--- start of Provided information ---

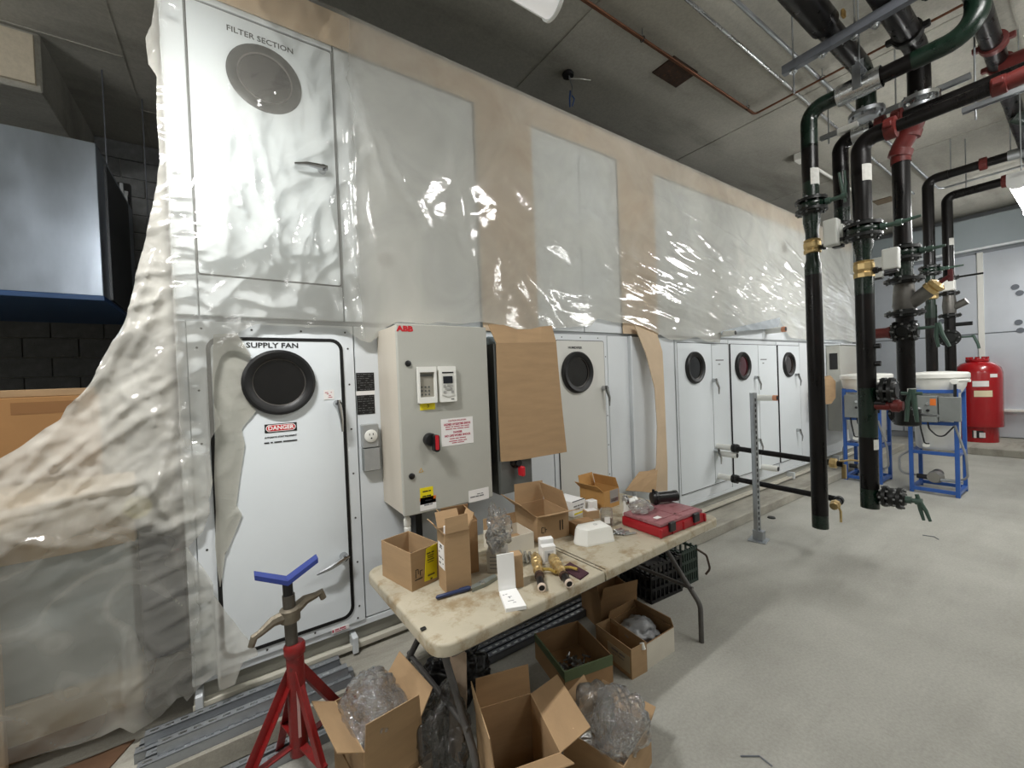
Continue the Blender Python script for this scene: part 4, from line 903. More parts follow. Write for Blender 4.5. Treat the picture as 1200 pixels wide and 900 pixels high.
b = new(); bx(b, (X-.03, Y, z_(335)), (.12, .12, .14), bev=.01); put('white_box', b, white_pl, t)
b = new(); lathe(b, [(.06, z_(369)), (.07, z_(358)), (.058, z_(346))], (X, Y, 0), (0, 0, 1), 16); cyl(b, (X, Y, z_(362)), (X-.02, Y-.16, z_(355)), .045, n=12); put('strainer_body', b, iron_m, t, smooth=True)
flange(t, (X-.06, Y, z_(396)), (1, 0, 0), .11); seg(t, 'drain_nipple', (X, Y-.03, z_(381)), (X, Y-.2, z_(381)), .025, valve_m)
e = Vector((X, Y-.2, z_(396))); b = new(); cyl(b, (X, Y-.08, e.z), e, .012, n=8); tube(b, [e+Vector((0, 0, .02)), e+Vector((0, -.04, -.1)), e+Vector((0, -.05, -.16))], .014, 8); put('valve_lever', b, lever_m, t, smooth=True)
e = Vector((X, Y-.3, z_(326))); put('valve_stem', cyl(new(), (X, Y-.08, e.z), e, .012, n=8), valve_m, t)
b = new(); tube(b, [(X, Y, 3.5), (X, Y, 3.74), (X, 1.02, 3.74)], RP*.95, 18, .13, seg=10); put('elbow', b, pipe_blk, t, smooth=True)
seg(t, 'pipe', (X, 1.04, 3.74), (X, .2, 3.74), RP*.9, pipe_blk); coupling(t, (X, .68, 3.74), MY); label_band(t, X, Y, z_(284), .09, RP*.95)
for yy in (1.0,): put('hanger_rod', cyl(new(), (X, yy, 3.74), (X, yy, ZC), .006, n=8), steel, t)
# --- overhead mains
zA = 4.05
t = thing('overhead_main', 'thick black overhead main at the left of the mains, ending in a green elbow', 'pipe', (2.5, 1.13, zA))
seg(t, 'pipe', (.2, 1.13, zA), (3.62, 1.13, zA), .088, pipe_blk); seg(t, 'pipe', (3.62, 1.13, zA), (4.25, 1.13, zA), .07, pipe_blk)
b = new(); tube(b, [(4.2, 1.13, zA), (4.5, 1.13, zA), (4.5, 1.13, 3.72)], .068, 18, .16, seg=8); put('green_elbow', b, pipe_grn, t, smooth=True)
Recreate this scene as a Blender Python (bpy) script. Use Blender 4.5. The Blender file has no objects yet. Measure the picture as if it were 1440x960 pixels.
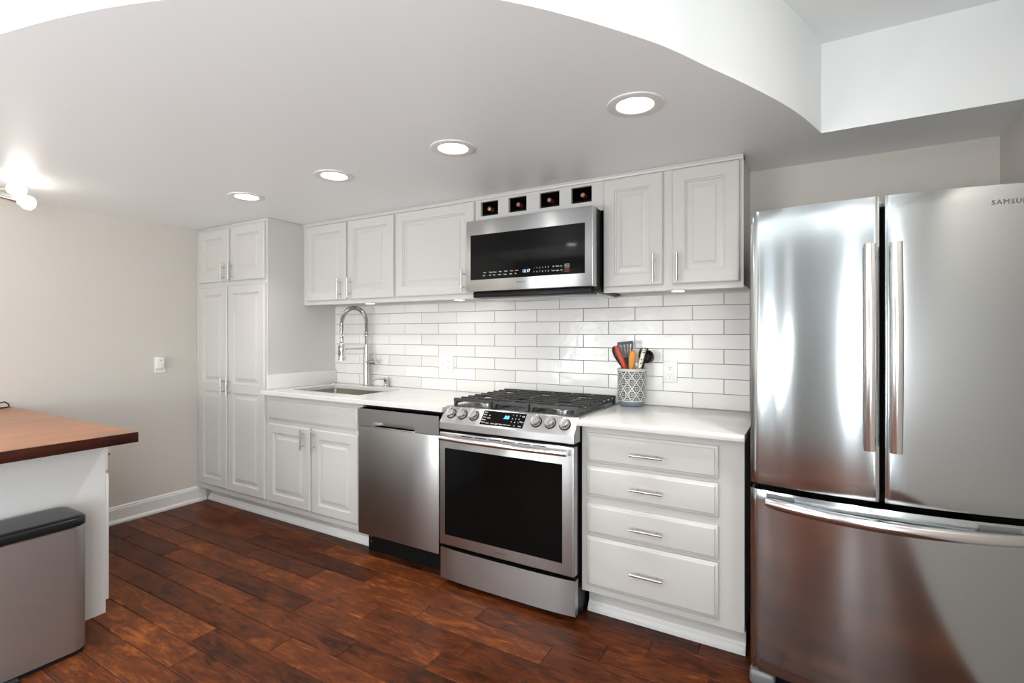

--- end of Provided information ---

The records above are to be restated exactly, without their pictures.

Solution for this problem
Continue the Blender Python script for this scene: part 4, from line 903. More parts follow. Write for Blender 4.5. Treat the picture as 1200 pixels wide and 900 pixels high.
b = new(); bx(b, (X-.03, Y, z_(335)), (.12, .12, .14), bev=.01); put('white_box', b, white_pl, t)
b = new(); lathe(b, [(.06, z_(369)), (.07, z_(358)), (.058, z_(346))], (X, Y, 0), (0, 0, 1), 16); cyl(b, (X, Y, z_(362)), (X-.02, Y-.16, z_(355)), .045, n=12); put('strainer_body', b, iron_m, t, smooth=True)
flange(t, (X-.06, Y, z_(396)), (1, 0, 0), .11); seg(t, 'drain_nipple', (X, Y-.03, z_(381)), (X, Y-.2, z_(381)), .025, valve_m)
e = Vector((X, Y-.2, z_(396))); b = new(); cyl(b, (X, Y-.08, e.z), e, .012, n=8); tube(b, [e+Vector((0, 0, .02)), e+Vector((0, -.04, -.1)), e+Vector((0, -.05, -.16))], .014, 8); put('valve_lever', b, lever_m, t, smooth=True)
e = Vector((X, Y-.3, z_(326))); put('valve_stem', cyl(new(), (X, Y-.08, e.z), e, .012, n=8), valve_m, t)
b = new(); tube(b, [(X, Y, 3.5), (X, Y, 3.74), (X, 1.02, 3.74)], RP*.95, 18, .13, seg=10); put('elbow', b, pipe_blk, t, smooth=True)
seg(t, 'pipe', (X, 1.04, 3.74), (X, .2, 3.74), RP*.9, pipe_blk); coupling(t, (X, .68, 3.74), MY); label_band(t, X, Y, z_(284), .09, RP*.95)
for yy in (1.0,): put('hanger_rod', cyl(new(), (X, yy, 3.74), (X, yy, ZC), .006, n=8), steel, t)
# --- overhead mains
zA = 4.05
t = thing('overhead_main', 'thick black overhead main at the left of the mains, ending in a green elbow', 'pipe', (2.5, 1.13, zA))
seg(t, 'pipe', (.2, 1.13, zA), (3.62, 1.13, zA), .088, pipe_blk); seg(t, 'pipe', (3.62, 1.13, zA), (4.25, 1.13, zA), .07, pipe_blk)
b = new(); tube(b, [(4.2, 1.13, zA), (4.5, 1.13, zA), (4.5, 1.13, 3.72)], .068, 18, .16, seg=8); put('green_elbow', b, pipe_grn, t, smooth=True)
Recreate this scene as a Blender Python (bpy) script. Use Blender 4.5. The Blender file has no objects yet. Measure the picture as if it were 1440x960 pixels.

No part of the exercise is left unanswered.